Hacia mediados de agosto de 1968, cerca del IPN de Zacatenco, fui detenido por los granaderos que salieron fotografiados en la portada de Life dedicada al movimiento estudiantil de ese año. En el carro de unos amigos, que me daban un aventón, fuimos detenidos. Llevaba yo un paquete de volantes donde se hablaba de la represión por parte de los “gorilas” (así los mencionaba la octavilla); cuando, registrando el automóvil, un granadero encontró el paquete, lo rompió y lanzó al cielo un puñado de volantes con el grito de “¡comunistas!”.
A mí me subieron precisamente en el camión de Life, entre una veintena de granaderos. A mis 19 años, usaba yo una barba muy rala y una greña moderada; los dos policías que me custodiaban se entretenían quemándome con cigarrillos la barba y el cabello, insultándome. No sabía yo dónde habían ido a dar mis dos amigos. De pronto, llegó un agente de civil (judicial, tal vez) y dijo “tráiganse a ese” (o sea yo); me llevaron al auto en el que veníamos. Me subieron en la parte de atrás, a cada uno de mis lados iba un ganadero, manejaba otro y el agente de civil de copiloto.
Se encaminaron hacia el norte por Insurgentes, pasamos Indios Verdes y enfilaron por la carretera hacia Veracruz. Ya en plena carretera, el judicial se encargó de irme interrogando mientras los granaderos se encargaban de tundirme a golpes; yo, en rigor, no tenía nada que declarar, pues el paquete de propaganda me lo había dado un amigo que se lo había dado otro amigo de una organización que se llamaba Poder Popular, de la cual nunca supe su existencia. Así que yo permanecía silencioso ante el complicado cuestionario que me hacía el judicial. Cuando éste me dijo que me iban a matar y a tirar por la cuneta, dejé de sentir los golpes, como si de pronto ya no existiera. Su dicho fue apuntalado por el granadero de la derecha, quien me puso una pistola en la sien, cortando cartucho, esto lo hicieron varias veces.
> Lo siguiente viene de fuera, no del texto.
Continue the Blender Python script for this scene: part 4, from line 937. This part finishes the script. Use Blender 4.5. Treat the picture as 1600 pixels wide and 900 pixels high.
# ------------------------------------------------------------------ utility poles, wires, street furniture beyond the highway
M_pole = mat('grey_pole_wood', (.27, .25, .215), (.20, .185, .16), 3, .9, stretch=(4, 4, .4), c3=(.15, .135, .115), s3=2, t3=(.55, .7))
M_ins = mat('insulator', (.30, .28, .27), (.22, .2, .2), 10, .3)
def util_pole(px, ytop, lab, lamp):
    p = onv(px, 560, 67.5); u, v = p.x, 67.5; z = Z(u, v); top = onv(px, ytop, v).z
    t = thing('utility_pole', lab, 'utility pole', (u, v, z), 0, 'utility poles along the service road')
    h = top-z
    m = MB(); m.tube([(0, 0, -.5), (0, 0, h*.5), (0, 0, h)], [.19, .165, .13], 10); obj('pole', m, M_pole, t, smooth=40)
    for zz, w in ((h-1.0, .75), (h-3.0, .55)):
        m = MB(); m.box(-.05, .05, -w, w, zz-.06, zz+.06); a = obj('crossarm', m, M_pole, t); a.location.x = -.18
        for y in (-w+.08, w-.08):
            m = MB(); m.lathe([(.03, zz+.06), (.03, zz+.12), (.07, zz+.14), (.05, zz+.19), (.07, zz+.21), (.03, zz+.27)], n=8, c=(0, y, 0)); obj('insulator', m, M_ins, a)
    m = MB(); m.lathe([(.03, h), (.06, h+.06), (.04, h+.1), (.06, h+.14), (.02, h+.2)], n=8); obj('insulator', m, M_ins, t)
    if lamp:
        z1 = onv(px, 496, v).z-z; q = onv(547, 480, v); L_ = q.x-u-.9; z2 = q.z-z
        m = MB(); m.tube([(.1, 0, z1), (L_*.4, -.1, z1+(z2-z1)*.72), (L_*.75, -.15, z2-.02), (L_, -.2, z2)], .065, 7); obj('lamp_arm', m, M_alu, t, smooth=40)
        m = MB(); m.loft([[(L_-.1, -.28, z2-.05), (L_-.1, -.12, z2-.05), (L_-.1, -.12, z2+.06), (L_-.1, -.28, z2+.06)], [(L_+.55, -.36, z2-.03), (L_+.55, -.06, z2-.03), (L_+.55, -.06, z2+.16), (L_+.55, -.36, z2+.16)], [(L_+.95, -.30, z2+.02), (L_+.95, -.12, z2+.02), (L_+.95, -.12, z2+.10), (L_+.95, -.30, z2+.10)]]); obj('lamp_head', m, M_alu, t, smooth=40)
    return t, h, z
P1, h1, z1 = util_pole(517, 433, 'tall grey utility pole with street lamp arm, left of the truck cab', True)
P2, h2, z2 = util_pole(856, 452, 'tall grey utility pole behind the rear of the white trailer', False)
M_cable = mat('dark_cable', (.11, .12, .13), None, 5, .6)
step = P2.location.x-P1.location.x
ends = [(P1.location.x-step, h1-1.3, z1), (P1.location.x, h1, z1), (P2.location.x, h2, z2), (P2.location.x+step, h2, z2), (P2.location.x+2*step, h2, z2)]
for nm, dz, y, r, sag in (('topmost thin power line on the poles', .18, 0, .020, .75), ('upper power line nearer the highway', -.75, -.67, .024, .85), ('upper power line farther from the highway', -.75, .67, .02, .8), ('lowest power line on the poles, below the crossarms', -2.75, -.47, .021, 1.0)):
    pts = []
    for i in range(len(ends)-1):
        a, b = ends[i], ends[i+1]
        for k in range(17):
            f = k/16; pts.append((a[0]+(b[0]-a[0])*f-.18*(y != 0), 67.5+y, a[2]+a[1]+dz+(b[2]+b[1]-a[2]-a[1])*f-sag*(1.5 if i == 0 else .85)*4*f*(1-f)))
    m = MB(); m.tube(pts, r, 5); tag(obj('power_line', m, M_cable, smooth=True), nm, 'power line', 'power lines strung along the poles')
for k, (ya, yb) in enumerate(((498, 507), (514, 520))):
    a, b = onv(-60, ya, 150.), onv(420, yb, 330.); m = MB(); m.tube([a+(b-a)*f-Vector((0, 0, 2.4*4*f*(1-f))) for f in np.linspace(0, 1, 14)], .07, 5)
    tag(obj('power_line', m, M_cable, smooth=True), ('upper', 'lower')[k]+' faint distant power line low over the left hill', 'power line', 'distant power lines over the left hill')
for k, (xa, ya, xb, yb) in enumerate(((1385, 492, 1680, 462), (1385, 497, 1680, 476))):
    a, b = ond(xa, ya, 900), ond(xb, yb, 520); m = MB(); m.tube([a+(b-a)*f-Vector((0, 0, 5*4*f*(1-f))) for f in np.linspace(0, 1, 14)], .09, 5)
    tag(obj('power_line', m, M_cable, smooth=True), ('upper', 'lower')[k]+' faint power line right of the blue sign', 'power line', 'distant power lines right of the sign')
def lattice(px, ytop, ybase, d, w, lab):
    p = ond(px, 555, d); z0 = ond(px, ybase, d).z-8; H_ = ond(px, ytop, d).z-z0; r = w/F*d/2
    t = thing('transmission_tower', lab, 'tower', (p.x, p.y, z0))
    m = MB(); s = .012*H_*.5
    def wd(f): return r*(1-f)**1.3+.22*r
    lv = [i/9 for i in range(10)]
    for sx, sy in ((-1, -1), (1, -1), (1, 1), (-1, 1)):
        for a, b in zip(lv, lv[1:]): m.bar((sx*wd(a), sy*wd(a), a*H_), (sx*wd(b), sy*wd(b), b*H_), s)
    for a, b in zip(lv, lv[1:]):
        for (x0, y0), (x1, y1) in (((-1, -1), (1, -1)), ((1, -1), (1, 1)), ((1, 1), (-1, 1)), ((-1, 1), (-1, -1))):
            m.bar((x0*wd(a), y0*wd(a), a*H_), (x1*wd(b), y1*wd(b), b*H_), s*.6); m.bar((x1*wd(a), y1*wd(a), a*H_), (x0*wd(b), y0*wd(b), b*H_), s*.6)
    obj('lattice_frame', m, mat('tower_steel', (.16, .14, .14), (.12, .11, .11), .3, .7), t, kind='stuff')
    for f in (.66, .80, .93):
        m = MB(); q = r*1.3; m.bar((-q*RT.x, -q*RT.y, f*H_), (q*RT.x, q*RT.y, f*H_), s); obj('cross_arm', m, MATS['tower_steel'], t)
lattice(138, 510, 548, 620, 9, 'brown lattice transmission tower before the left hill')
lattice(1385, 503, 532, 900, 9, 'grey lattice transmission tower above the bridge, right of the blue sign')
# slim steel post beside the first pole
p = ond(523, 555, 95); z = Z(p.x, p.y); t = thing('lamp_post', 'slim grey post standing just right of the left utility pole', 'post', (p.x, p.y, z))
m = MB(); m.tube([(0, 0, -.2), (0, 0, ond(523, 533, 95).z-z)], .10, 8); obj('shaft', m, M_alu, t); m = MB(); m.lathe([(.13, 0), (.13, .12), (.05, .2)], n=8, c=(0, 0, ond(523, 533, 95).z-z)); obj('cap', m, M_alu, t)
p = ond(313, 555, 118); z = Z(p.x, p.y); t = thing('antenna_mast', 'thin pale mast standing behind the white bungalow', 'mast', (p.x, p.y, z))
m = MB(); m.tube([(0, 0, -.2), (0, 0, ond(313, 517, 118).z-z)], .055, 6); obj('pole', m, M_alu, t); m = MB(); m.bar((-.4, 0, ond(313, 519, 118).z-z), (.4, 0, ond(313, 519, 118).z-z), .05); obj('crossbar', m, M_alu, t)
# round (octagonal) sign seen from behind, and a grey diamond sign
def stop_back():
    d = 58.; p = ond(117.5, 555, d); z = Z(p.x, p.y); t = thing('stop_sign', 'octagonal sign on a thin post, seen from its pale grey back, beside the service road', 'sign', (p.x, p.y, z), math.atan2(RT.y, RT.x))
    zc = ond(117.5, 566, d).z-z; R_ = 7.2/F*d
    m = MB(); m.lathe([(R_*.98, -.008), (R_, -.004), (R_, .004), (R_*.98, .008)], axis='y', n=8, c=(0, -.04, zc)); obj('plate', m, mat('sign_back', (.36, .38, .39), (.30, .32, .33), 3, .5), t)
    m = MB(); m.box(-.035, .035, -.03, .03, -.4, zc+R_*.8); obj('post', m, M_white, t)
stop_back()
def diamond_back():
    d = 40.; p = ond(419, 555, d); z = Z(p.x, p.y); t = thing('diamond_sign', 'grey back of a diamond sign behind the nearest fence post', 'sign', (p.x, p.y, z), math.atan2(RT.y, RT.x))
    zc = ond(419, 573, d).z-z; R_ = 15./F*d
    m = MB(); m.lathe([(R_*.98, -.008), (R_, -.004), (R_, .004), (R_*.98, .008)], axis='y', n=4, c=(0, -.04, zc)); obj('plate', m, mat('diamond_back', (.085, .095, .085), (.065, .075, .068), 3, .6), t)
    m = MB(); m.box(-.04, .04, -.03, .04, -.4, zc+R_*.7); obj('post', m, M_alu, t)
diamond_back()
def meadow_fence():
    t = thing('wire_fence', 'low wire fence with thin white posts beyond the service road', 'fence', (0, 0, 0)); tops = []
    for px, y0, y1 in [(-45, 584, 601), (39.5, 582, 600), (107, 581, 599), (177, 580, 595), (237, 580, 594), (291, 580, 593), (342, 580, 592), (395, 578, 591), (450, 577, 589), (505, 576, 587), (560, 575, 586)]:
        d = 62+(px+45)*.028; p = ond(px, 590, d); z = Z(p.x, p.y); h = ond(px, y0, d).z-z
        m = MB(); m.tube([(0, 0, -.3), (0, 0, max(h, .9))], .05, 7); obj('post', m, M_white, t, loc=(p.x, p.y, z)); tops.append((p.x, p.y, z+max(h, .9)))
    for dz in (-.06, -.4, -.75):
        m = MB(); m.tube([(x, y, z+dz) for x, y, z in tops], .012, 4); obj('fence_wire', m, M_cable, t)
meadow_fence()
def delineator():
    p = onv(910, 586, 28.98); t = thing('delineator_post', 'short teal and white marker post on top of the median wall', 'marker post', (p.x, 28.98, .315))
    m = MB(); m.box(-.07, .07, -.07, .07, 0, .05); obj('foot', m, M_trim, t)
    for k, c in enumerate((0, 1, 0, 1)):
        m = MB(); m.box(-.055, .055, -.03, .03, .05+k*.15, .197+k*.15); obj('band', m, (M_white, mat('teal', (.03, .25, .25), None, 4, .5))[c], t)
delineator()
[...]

Entonces, les dio por leer el volante en voz alta y cada vez que el texto aludía con agresión a la fuerza pública, me pegaban y contradecían el texto. De pronto, el de civil me dijo “habla, cabrón”; lo único que atiné a decir fue “tienen razón”. La respuesta fue un golpanazo en la cara por parte del granadero de la izquierda, quien me dijo “cállate”. En eso estaban, cuando se nos emparejó un automóvil del Ejército y un militar oficial les gritó que a dónde me llevaban; el granadero que manejaba le gritó que a darme una calentadita y el militar les ordenó que ya me llevaran a la delegación de Lindavista.
Así que desandamos el camino y, ya cerca de la delegación, me llevaron a una casa vacía donde, poniéndome en la frente volantes mojados en agua, intentaban que se me detuviera la hemorragia de la nariz. Al fin me llevaron a la delegación. Las celdas estaban llenas; así que a un buen número de nosotros (unos 700) nos tenían en las oficinas. Cada cierto tiempo salía un policía y decía, por ejemplo, “Para el Campo Militar Número Uno”, “Para Santa Martha Acatitla”, “Para Lecumberri” y leía una lista de 60 jóvenes. Varios al escuchar su nombre, en especial cuando era para el Campo Militar o para Santa Martha, se desmayaban, pero de cualquier modo se los llevaban.
De pronto, el policía dijo “Para La Vaquita” y ahí venía el nombre de Samperio Gómez Luis Guillermo. Al llegar a esa cárcel, supimos que era destinada a prostitutas y homosexuales, a los cuales hacinaron en una celda y, en la otra, a nosotros. Teníamos horarios distintos para salir al patio, así que varios jotos y putas iban a declararnos su solidaridad, diciéndonos que iba a hacer proselitismo con sus clientes. Cuando nosotros salíamos al patio, nos poníamos a jugar futbol con retadoras de seis en seis; así se pasaba el tiempo. Mi equipo ganó el campeonato mundial de “La Vaquita”.